What this task involves. Begin with the first line and repeat exactly through the line containing "# eye height"; leave every image out.

Data provided.
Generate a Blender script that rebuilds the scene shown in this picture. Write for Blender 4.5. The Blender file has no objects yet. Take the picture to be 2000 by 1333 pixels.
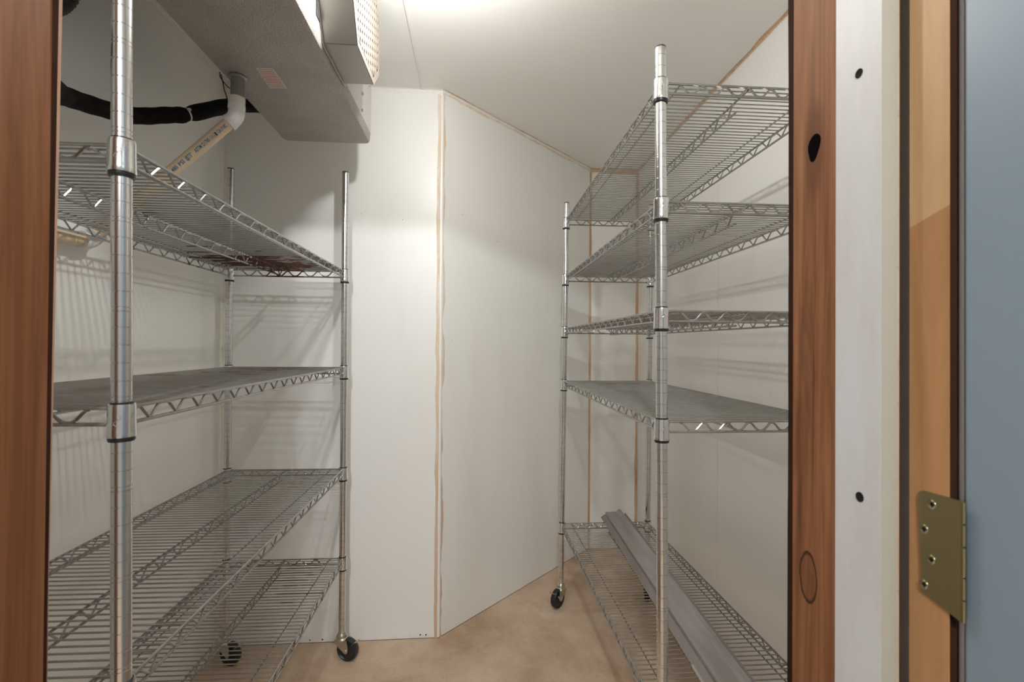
import bpy, bmesh, math, random
from mathutils import Vector, Matrix
PI = math.pi
sc = bpy.context.scene
COL = sc.collection
V = Vector
HC = 1.23                      # eye height

# ------------------------------------------------------------------ materials
def mat(name, color=(.8, .8, .8), rough=.5, metal=0., spec=.5, build=None):
    m = bpy.data.materials.new(name); m.use_nodes = True
    nt = m.node_tree; b = nt.nodes['Principled BSDF']
    b.inputs['Base Color'].default_value = (*color, 1)
    b.inputs['Roughness'].default_value = rough
    b.inputs['Metallic'].default_value = metal
    b.inputs['Specular IOR Level'].default_value = spec
    if build: build(nt, b)
    return m

class N:
    """small node helper"""
    def __init__(s, nt): s.nt = nt
    def new(s, t, **k):
        n = s.nt.nodes.new(t)
        for a, v in k.items(): setattr(n, a, v)
        return n
    def link(s, a, b): s.nt.links.new(a, b)
    def coord(s, scale=(1, 1, 1), kind='Object', loc=(0, 0, 0)):
        tc = s.new('ShaderNodeTexCoord'); mp = s.new('ShaderNodeMapping')
        mp.inputs['Scale'].default_value = scale; mp.inputs['Location'].default_value = loc
        s.link(tc.outputs[kind], mp.inputs['Vector']); return mp.outputs['Vector']
    def noise(s, vec, scale=5, detail=4, rough=.55, dist=0):
        n = s.new('ShaderNodeTexNoise'); n.inputs['Scale'].default_value = scale
        n.inputs['Detail'].default_value = detail; n.inputs['Roughness'].default_value = rough
        n.inputs['Distortion'].default_value = dist
        s.link(vec, n.inputs['Vector']); return n.outputs['Fac']
    def ramp(s, fac, stops):
        r = s.new('ShaderNodeValToRGB'); e = r.color_ramp.elements
        while len(e) < len(stops): e.new(.5)
        for i, (p, c) in enumerate(stops):
            e[i].position = p; e[i].color = (*c, 1) if len(c) == 3 else c
        s.link(fac, r.inputs['Fac']); return r.outputs['Color']
    def mix(s, fac, a, b):
        m = s.new('ShaderNodeMix', data_type='RGBA')
        if isinstance(fac, (int, float)): m.inputs[0].default_value = fac
        else: s.link(fac, m.inputs[0])
        for i, c in ((6, a), (7, b)):
            if isinstance(c, tuple): m.inputs[i].default_value = (*c, 1)
            else: s.link(c, m.inputs[i])
        return m.outputs[2]
    def math(s, op, a, b=None):
        m = s.new('ShaderNodeMath', operation=op)
        for i, c in ((0, a), (1, b)):
            if c is None: continue
            if isinstance(c, (int, float)): m.inputs[i].default_value = c
            else: s.link(c, m.inputs[i])
        return m.outputs[0]
    def bump(s, h, bsdf, strength=.3, dist=.001):
        b = s.new('ShaderNodeBump'); b.inputs['Strength'].default_value = strength
        b.inputs['Distance'].default_value = dist
        s.link(h, b.inputs['Height']); s.link(b.outputs['Normal'], bsdf.inputs['Normal'])

def wall_build(stain=(.60, .50, .40), amt=.25, base=(.865, .86, .83)):
    def f(nt, b):
        n = N(nt); v = n.coord((1, 1, .35))
        a = n.noise(v, 2.2, 5, .6)
        r = n.ramp(a, [(.52, (0, 0, 0)), (.8, (amt, amt, amt))])
        c = n.mix(r, base, stain)
        sp = n.noise(n.coord(), 55, 2, .5)
        r2 = n.ramp(sp, [(.77, (0, 0, 0)), (.82, (.35, .35, .35))])
        c2 = n.mix(r2, c, (.42, .36, .28))
        n.link(c2, b.inputs['Base Color'])
        n.bump(n.noise(n.coord(), 40, 3, .6), b, .05, .002)
    return f
M = {}
M['wall'] = mat('white_wall_panel', rough=.36, build=wall_build())
M['ceil'] = mat('white_ceiling_panel', rough=.24, build=wall_build((.66, .62, .52), .15, (.87, .87, .835)))
M['bead'] = mat('white_sealant', (.85, .835, .80), .45)
def tan_build(lo, hi, white, t0, t1, low=None):
    def f(nt, b):
        n = N(nt)
        a = n.noise(n.coord((1, 1, .22)), 16, 6, .65)
        g = n.noise(n.coord((1, 1, .8)), 120, 4, .7)
        c = n.mix(n.ramp(a, [(t0, (0, 0, 0)), (t1, (1, 1, 1))]), white, hi)
        c = n.mix(n.ramp(g, [(.54, (0, 0, 0)), (.78, (1, 1, 1))]), c, lo)
        if low:                                                  # the stain has run down and gathered near the floor
            sx = n.new('ShaderNodeSeparateXYZ'); n.link(n.coord(), sx.inputs[0])
            z = n.math('ADD', n.math('MULTIPLY', sx.outputs[2], .45), n.math('MULTIPLY', a, .45))
            c = n.mix(n.ramp(z, [(.30, (.75, .75, .75)), (.85, (0, 0, 0))]), c, low)
        n.link(c, b.inputs['Base Color'])
        n.bump(g, b, .5, .002)
    return f
M['tan'] = mat('tan_stained_sealant', rough=.6, build=tan_build((.58, .41, .26), (.74, .60, .45), (.82, .76, .69), .40, .58, (.58, .37, .21)))
M['brown'] = mat('brown_stained_sealant', rough=.6, build=tan_build((.36, .20, .10), (.55, .35, .20), (.68, .52, .37), .36, .62))
M['paletan'] = mat('pale_stained_sealant', rough=.6, build=tan_build((.71, .63, .53), (.80, .74, .66), (.85, .84, .80), .45, .72))

def floor_build(nt, b):
    n = N(nt); v = n.coord()
    a = n.noise(v, 2.6, 6, .62, .6); c = n.noise(v, 9, 6, .7); g = n.noise(v, 160, 2, .5)
    base = n.ramp(a, [(.3, (.38, .255, .160)), (.48, (.53, .390, .275)), (.7, (.64, .51, .385))])
    base = n.mix(n.ramp(c, [(.48, (0, 0, 0)), (.72, (.6, .6, .6))]), base, (.45, .29, .175))
    base = n.mix(n.ramp(n.noise(v, 1.6, 4, .6), [(.55, (0, 0, 0)), (.68, (.5, .5, .5))]), base, (.33, .25, .17))
    base = n.mix(n.ramp(g, [(.62, (0, 0, 0)), (.70, (.6, .6, .6))]), base, (.25, .15, .09))
    n.link(base, b.inputs['Base Color'])
    n.link(n.ramp(c, [(.3, (.5, .5, .5)), (.7, (.75, .75, .75))]), b.inputs['Roughness'])
    n.bump(g, b, .1, .001)
M['floor'] = mat('beige_concrete_floor', build=floor_build)

def chrome_build(nt, b):
    n = N(nt); a = n.noise(n.coord((1, 1, .3)), 14, 4, .6)
    n.link(n.ramp(a, [(.3, (.62, .62, .61)), (.65, (.74, .74, .735))]), b.inputs['Base Color'])
    n.link(n.ramp(a, [(.3, (.26, .26, .26)), (.7, (.15, .15, .15))]), b.inputs['Roughness'])
M['chrome'] = mat('chrome_plated_steel', metal=1, build=chrome_build)
M['collar'] = mat('bright_zinc_collar', (.76, .76, .755), .16, 1, build=lambda nt, b: N(nt).bump(N(nt).noise(N(nt).coord(), 260, 3, .6), b, .12, .001))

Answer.
Generate a Blender script that rebuilds the scene shown in this picture. Write for Blender 4.5. The Blender file has no objects yet. Take the picture to be 2000 by 1333 pixels.
import bpy, bmesh, math, random
from mathutils import Vector, Matrix
PI = math.pi
sc = bpy.context.scene
COL = sc.collection
V = Vector
HC = 1.23                      # eye height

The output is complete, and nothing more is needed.